Rather than treat the rejections as verdicts, she treated them as edits. "Every time we were rejected by an investor we would go through and refine the pitch deck again," she has said. The discipline of revising after every no, rather than defending the original pitch out of pride, is one of the most durable habits in her story, and one of the most quietly instructive.

The breakthrough came from an unlikely angle. Perkins had met the Silicon Valley investor and kitesurfing evangelist Bill Tai, who ran an exclusive networking retreat called MaiTai that mixed venture capitalists with the kitesurfing community on a beach in Maui. The price of admission, effectively, was the sport. So Perkins taught herself to kitesurf, a pursuit she has cheerfully called peculiar and dangerous, in order to get into rooms that an ordinary pitch meeting would never have opened. It worked. The connections she made there helped seed Canva's earliest funding round and brought in early backers who had nothing to do with the usual venture circuit.
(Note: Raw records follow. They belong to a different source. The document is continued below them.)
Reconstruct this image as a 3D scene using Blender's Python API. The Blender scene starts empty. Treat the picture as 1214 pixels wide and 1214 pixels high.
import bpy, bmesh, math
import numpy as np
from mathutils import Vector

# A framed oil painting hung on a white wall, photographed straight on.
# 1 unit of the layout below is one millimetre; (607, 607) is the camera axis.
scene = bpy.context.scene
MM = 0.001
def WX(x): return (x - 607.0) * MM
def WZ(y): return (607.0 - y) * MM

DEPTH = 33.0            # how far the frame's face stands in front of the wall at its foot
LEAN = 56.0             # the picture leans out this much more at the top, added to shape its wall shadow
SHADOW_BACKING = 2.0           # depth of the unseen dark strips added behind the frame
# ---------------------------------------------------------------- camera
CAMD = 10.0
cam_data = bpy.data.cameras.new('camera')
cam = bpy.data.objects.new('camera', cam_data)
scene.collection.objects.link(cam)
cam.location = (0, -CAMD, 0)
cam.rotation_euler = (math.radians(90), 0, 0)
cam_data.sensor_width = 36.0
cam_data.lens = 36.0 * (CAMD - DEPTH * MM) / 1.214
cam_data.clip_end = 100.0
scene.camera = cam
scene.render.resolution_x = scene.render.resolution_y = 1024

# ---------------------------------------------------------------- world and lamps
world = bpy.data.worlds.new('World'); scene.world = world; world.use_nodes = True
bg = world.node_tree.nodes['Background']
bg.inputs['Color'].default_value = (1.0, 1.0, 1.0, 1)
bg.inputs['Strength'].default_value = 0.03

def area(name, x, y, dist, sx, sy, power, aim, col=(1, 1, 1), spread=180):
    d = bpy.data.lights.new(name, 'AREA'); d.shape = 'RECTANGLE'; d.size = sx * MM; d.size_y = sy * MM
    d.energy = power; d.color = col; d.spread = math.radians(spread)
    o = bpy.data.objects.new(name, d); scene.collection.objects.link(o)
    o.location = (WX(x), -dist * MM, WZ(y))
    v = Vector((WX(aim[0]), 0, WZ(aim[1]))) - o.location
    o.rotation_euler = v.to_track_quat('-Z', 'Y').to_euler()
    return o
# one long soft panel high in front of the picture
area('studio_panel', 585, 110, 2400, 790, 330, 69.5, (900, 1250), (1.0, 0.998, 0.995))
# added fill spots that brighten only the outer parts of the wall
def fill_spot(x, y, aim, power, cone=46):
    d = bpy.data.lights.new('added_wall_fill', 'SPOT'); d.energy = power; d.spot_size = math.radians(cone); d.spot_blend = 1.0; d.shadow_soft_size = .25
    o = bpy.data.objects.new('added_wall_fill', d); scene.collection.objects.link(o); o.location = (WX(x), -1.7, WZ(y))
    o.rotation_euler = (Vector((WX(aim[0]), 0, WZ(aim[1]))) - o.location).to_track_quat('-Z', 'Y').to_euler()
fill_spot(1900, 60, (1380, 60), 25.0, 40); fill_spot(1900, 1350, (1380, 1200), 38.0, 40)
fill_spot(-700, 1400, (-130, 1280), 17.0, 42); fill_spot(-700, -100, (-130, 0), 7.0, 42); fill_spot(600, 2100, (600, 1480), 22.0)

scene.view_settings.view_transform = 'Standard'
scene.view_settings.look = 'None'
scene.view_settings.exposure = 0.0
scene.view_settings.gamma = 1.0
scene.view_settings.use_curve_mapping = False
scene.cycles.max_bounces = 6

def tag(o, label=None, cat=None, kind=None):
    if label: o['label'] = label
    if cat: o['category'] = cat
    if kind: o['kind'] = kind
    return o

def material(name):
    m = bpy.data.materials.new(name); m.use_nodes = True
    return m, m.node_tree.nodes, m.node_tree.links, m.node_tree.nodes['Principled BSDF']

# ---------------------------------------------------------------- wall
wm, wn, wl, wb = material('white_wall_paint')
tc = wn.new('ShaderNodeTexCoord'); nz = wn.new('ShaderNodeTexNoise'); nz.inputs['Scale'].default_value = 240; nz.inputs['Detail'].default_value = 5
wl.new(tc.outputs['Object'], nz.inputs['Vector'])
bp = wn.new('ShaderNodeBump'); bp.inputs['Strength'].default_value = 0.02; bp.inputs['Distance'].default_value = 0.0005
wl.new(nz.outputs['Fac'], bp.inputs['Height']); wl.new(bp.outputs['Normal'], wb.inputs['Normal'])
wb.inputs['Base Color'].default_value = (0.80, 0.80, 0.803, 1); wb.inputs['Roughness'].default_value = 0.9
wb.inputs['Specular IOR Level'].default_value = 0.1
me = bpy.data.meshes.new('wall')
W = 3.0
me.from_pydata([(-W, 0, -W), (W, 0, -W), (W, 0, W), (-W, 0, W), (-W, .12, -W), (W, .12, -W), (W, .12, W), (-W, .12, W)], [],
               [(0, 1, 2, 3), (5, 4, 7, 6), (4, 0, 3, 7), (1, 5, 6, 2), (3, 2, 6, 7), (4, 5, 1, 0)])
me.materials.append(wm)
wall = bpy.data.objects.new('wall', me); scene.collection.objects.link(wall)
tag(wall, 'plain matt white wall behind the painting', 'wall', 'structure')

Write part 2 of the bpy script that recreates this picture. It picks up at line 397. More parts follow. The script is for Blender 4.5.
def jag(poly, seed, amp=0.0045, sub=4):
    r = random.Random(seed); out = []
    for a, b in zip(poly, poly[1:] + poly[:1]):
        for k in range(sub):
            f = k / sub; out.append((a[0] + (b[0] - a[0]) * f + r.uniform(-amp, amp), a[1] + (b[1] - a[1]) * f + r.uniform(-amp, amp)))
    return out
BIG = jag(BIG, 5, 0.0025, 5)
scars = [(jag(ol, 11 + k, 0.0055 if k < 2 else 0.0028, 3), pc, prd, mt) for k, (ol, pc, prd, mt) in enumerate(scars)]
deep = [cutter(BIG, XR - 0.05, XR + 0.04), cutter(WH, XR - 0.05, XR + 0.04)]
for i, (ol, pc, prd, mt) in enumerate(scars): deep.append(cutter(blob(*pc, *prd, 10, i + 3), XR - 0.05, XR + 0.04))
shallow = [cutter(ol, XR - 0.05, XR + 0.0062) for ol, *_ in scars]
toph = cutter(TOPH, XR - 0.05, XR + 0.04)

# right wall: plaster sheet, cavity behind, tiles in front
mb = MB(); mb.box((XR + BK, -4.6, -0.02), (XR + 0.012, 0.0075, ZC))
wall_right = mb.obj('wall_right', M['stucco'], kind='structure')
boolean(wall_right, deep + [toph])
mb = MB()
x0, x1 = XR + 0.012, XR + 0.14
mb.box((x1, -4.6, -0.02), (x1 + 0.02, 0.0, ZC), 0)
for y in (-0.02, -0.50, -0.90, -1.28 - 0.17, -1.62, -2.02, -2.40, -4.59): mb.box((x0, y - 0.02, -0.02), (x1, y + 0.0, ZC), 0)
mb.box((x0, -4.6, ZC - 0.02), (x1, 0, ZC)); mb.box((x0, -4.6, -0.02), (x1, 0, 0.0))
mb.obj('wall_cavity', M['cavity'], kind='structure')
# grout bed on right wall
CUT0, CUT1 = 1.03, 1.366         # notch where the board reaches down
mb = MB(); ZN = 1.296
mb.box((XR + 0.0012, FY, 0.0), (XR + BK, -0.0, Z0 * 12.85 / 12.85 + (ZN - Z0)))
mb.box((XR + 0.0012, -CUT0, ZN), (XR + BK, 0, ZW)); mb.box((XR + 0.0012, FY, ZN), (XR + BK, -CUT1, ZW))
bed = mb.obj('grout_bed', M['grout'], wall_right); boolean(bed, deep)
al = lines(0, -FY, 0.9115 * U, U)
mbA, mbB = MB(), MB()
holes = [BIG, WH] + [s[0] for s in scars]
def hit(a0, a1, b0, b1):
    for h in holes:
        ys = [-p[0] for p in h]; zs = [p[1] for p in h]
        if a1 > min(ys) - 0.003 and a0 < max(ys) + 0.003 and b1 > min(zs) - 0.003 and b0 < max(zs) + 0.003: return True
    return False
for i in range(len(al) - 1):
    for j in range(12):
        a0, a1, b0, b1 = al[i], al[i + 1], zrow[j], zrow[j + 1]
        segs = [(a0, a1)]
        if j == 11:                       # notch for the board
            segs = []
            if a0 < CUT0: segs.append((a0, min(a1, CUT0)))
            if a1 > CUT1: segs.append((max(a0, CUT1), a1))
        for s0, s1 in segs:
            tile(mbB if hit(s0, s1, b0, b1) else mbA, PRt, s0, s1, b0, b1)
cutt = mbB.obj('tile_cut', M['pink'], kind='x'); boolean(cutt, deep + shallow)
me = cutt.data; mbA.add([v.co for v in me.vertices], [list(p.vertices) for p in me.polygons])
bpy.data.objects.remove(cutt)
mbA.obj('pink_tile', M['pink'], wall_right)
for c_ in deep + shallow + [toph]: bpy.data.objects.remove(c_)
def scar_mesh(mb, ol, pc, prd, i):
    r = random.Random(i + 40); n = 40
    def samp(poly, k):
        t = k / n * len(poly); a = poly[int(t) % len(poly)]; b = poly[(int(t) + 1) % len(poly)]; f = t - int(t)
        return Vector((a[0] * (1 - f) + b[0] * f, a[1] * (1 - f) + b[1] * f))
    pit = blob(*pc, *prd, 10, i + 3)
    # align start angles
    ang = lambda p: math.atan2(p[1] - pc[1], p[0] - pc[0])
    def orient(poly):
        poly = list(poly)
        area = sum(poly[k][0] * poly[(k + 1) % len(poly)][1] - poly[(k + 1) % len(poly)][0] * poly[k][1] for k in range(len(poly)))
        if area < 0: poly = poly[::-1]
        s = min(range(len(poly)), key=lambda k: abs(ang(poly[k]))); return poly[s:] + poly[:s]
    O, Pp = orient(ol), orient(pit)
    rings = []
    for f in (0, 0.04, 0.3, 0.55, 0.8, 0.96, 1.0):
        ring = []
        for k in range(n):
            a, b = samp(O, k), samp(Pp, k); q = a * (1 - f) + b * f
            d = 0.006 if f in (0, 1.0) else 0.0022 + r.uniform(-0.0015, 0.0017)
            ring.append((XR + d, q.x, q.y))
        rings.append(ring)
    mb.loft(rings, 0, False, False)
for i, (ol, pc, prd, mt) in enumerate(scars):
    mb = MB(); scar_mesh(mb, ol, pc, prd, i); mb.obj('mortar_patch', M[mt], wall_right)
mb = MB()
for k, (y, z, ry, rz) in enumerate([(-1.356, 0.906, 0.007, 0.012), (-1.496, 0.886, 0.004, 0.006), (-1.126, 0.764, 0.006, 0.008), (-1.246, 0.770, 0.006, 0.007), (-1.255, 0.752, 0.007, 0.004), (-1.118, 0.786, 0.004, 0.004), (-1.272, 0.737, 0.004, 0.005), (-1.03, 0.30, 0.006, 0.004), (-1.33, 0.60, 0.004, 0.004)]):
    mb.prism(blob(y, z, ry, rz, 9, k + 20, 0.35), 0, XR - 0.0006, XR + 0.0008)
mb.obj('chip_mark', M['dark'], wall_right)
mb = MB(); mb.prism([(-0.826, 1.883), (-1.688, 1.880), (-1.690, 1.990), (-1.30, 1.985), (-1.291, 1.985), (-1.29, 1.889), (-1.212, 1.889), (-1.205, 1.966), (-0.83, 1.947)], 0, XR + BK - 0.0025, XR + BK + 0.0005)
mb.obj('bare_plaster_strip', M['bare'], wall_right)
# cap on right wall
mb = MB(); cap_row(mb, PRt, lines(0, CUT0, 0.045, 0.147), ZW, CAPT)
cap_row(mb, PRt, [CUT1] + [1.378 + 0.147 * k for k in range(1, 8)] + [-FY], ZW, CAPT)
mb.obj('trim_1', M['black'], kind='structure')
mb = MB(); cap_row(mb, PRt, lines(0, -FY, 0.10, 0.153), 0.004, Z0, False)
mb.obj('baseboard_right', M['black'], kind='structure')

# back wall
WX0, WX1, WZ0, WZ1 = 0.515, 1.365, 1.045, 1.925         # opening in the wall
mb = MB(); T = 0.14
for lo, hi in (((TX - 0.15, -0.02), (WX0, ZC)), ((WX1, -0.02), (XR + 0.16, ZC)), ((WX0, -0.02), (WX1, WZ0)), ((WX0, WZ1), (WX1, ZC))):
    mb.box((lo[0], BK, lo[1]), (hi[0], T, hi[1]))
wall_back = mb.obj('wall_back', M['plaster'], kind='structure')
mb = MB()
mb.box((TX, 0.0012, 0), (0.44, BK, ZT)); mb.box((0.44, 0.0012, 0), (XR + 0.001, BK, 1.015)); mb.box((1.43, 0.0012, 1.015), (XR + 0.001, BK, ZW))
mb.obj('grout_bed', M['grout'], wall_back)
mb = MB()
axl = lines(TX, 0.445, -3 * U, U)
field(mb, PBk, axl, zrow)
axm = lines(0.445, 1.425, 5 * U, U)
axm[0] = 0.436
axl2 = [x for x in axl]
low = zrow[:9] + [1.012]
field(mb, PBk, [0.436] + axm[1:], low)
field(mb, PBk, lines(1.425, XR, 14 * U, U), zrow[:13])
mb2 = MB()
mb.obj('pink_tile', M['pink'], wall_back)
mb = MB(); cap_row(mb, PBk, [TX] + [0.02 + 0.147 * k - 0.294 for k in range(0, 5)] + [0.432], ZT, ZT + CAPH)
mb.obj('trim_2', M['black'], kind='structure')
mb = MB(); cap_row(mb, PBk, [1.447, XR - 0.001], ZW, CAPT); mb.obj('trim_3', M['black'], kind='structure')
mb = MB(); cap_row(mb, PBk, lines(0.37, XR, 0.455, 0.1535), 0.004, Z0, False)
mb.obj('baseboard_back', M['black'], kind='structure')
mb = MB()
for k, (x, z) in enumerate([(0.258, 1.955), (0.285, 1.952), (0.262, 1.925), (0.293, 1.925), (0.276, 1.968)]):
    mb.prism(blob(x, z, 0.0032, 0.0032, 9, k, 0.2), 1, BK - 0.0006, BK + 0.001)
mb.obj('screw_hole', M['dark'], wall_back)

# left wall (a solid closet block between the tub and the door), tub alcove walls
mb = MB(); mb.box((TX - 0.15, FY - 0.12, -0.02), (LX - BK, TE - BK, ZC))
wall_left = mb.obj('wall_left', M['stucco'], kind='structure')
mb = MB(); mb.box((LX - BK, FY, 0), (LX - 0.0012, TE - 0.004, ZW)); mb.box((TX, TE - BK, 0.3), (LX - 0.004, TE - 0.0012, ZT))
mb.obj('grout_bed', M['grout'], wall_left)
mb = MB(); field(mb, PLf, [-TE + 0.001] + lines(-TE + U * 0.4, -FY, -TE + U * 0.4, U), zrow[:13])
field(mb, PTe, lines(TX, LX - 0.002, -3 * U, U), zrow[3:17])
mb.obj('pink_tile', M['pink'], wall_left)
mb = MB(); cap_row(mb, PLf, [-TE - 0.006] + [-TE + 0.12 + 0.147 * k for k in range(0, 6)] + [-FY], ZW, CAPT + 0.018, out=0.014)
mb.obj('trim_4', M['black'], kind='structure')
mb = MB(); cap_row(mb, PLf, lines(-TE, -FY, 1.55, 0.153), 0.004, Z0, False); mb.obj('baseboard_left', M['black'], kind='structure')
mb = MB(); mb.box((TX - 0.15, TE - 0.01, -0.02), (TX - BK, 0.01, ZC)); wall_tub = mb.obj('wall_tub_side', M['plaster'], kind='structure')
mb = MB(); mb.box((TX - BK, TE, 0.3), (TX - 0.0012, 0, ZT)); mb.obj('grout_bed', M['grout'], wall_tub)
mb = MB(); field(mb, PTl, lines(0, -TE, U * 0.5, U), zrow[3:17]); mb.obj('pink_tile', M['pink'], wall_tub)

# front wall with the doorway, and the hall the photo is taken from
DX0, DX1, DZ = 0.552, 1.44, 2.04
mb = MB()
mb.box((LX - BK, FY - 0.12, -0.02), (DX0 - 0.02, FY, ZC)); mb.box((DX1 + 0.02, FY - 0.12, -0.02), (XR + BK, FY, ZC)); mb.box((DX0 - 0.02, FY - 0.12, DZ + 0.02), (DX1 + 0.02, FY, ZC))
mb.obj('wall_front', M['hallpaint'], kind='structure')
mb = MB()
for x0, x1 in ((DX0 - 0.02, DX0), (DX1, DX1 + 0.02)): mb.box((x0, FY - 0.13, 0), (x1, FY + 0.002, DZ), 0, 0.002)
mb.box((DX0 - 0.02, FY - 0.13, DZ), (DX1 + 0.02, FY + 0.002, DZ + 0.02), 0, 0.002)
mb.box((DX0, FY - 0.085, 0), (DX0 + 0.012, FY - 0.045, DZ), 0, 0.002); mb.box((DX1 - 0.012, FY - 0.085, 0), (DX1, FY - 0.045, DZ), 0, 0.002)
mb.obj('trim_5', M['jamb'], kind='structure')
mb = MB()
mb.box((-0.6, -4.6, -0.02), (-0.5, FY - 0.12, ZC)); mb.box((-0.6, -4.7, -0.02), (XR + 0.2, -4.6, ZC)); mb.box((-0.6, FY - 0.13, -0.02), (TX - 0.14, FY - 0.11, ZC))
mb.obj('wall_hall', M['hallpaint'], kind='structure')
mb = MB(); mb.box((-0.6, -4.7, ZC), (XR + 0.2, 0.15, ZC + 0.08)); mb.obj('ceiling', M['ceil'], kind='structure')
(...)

Melanie Perkins, at a glance

Role
Co-founder & CEO, Canva
Born
1987, Perth, Western Australia
Based
Sydney, Australia
Known for
Building Canva into one of the world's most valuable private tech companies; the "two-step plan"
Earlier
Co-founded Fusion Books (school yearbooks) from her mother's living room in Perth
Co-founders
Cliff Obrecht (COO, now husband) & Cameron Adams (CPO)
Online
canva.com · LinkedIn

Step one: build the company

The first half of the plan is, by any measure, done. Canva grew from a free browser tool into a global design platform used by individuals, schools and enterprises, and along the way became one of the most valuable privately held technology companies in the world. Perkins built it, in her telling, deliberately rather than fast.

That deliberateness is the part the headlines tend to skip. She talks less about disruption than about laying things down carefully, course by course, about resisting the temptation to mistake motion for progress. The crazy goals are real, but they sit on top of a method.

"Every time someone said no, we tried to figure out what we could do better next time."

It is a remarkably un-heroic sentence for a founder of her scale, and that is exactly why it lands. The Perkins story is usually told as a tale of audacity, the hundred rejections, the kitesurfing gambit, the eye-watering valuations. But the engine underneath the audacity is something humbler: a refusal to stop iterating, and a willingness to let other people's "no" sharpen the work rather than end it.

Step two: do the most good

The second step is the one that distinguishes Perkins from most of her peers, and it is not rhetorical. She and Obrecht have committed to give away the vast majority of their equity in Canva, a stake worth, on paper, billions, through philanthropic channels including the Canva Foundation, directed at the kind of problems, such as global poverty, that sit a long way from page layouts and presentation templates.

It would be easy to file that under corporate generosity and move on. But read against the rest of her story it looks less like a gesture and more like the logical conclusion of the same instinct that built the company: set a goal large enough to seem absurd, then treat it as an engineering problem rather than a wish. "At Canva," she has said, "one of our core values is to set crazy big goals and make them happen." The pledge is simply that value pointed outward.

The lesson in the plan

What makes Perkins worth studying is not the valuation; it is the shape of the thinking. Most leaders who reach her altitude either chase scale and lose the plot, or talk about purpose and quietly never get around to it. Perkins put both halves in the same sentence and has spent more than a decade refusing to let go of either.

The two-step plan is, in the end, a discipline disguised as a slogan. Build something big enough that it can do real good; then actually do the good, rather than promising it. Between those two steps sits everything that is hard about leading at scale, and the woman who once redrafted her pitch after every rejection seems, more than most, to have made her peace with the work in the middle.